For sure! They used to be at every park by the beach in Broward too, until Wilma came around and then there was an effort to remove them. The last time I was at a park in Palm Beach (its been quite a few years now) they still have a large amount of them. Now that I think about it, the effort after a hurricane might be more to do with the fact that “the equipment is in the area, so we might as well get rid of these now while we can”. Last year I did hurricane relief work after Ian in SWFL, and the same premise was happening. Bunch of APs fell, might as well cut down the rest. They dominate all the bigger little islands off the coast.
I totally get this, but I do end up painting stumps of autumn olive with glyphosate to keep it from resprouting once I cut it down (in places I don’t want it). It grows back very, very fast and grows into a tree very fast. If fields aren’t mowed where I am (only grazed) you will get an abundance of autumn olive and invasive thistle.
It will rapidly overtake an area (For example, an orchard that has been neglected for a couple years.)
It also seems to be thriving as an understory tree on my land. Even in the densely wooded areas. It seems to have a preference for “not too steep” as well. Red cedar seems to be doing better on the steep areas.
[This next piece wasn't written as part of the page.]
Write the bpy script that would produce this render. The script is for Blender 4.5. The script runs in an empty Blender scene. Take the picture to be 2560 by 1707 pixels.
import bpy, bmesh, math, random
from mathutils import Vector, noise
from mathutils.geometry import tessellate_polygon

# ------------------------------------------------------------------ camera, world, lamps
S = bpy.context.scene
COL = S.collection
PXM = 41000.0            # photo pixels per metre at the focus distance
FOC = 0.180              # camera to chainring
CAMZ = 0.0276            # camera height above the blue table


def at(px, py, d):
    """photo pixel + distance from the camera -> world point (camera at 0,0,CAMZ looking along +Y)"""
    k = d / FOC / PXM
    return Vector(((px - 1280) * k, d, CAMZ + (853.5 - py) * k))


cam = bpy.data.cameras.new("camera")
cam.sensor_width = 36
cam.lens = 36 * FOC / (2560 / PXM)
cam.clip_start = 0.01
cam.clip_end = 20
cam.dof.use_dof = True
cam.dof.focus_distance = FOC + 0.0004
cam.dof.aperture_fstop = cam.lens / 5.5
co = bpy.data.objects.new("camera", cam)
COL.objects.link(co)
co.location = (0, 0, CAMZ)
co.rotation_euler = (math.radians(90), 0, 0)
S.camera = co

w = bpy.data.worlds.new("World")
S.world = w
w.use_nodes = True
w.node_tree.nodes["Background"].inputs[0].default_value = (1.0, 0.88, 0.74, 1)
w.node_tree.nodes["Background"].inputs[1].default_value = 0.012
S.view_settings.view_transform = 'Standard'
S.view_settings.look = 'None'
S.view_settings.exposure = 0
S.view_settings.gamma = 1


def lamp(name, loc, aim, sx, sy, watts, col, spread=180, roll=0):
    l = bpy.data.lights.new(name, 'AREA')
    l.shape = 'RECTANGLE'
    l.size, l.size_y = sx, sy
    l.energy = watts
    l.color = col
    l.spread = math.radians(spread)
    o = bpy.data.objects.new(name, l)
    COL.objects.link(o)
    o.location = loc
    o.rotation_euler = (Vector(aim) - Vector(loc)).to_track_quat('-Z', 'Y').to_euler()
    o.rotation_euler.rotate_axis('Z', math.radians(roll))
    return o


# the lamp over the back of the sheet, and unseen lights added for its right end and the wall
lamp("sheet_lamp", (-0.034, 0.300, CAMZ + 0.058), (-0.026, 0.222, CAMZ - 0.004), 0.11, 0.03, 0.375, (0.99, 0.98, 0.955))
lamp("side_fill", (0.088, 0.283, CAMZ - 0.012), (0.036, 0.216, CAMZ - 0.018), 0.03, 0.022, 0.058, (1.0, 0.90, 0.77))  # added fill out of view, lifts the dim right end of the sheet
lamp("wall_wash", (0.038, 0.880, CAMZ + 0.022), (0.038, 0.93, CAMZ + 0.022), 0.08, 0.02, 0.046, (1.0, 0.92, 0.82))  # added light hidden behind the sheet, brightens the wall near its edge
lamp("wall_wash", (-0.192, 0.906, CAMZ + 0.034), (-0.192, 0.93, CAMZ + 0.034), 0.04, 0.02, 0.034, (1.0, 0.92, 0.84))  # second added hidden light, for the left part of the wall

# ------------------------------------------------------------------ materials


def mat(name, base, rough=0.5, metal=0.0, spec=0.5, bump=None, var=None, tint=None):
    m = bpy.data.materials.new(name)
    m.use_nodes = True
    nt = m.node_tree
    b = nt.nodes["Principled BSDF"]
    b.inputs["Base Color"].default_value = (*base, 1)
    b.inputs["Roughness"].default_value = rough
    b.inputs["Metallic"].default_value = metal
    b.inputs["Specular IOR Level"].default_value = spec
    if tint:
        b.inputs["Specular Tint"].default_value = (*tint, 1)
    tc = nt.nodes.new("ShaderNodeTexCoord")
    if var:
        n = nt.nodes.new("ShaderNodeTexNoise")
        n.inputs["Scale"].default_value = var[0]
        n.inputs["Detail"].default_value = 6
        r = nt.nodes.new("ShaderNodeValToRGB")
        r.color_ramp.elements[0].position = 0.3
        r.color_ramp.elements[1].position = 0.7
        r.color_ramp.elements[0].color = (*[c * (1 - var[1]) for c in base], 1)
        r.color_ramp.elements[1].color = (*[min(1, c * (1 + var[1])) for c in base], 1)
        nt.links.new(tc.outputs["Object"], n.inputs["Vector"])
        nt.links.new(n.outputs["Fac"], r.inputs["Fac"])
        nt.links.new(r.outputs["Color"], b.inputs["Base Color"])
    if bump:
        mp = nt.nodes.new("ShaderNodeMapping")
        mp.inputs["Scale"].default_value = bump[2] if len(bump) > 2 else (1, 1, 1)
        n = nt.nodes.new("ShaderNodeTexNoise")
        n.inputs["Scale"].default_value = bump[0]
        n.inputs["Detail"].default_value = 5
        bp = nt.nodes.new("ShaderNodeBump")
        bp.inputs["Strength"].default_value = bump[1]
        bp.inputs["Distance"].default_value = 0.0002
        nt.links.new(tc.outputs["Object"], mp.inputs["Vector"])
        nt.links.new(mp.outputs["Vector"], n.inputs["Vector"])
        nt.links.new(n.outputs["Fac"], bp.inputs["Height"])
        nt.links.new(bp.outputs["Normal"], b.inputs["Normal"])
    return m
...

I’m in VA and regularly travel to MD, WV, and PA. It is everywhere in these states. It seems to do well in mildly disturbed areas. Roadsides, places mowed 1-2 times a year that are in a bit of shade. It doesn’t bother me as much as some of the others because it’s relatively easy to pull out and/or mow over.
I do try to get rid of it before it can set seed because it seems to spread a bit too easily and I could easily see it getting out of control.
Good to know that this can happen. I will be careful not to let it get a foothold.
AO can be horrible in the NE, and very hard to get rid of. I’ve seen pretty land I otherwise might have considered that was covered with it maybe 15 ft tall, and so dense you couldn’t walk thru at all. Even if you doze out big plants, they come back, and I’ve read you usually need to poison more than once. A rather expensive problem. (Goats will eat it tho.)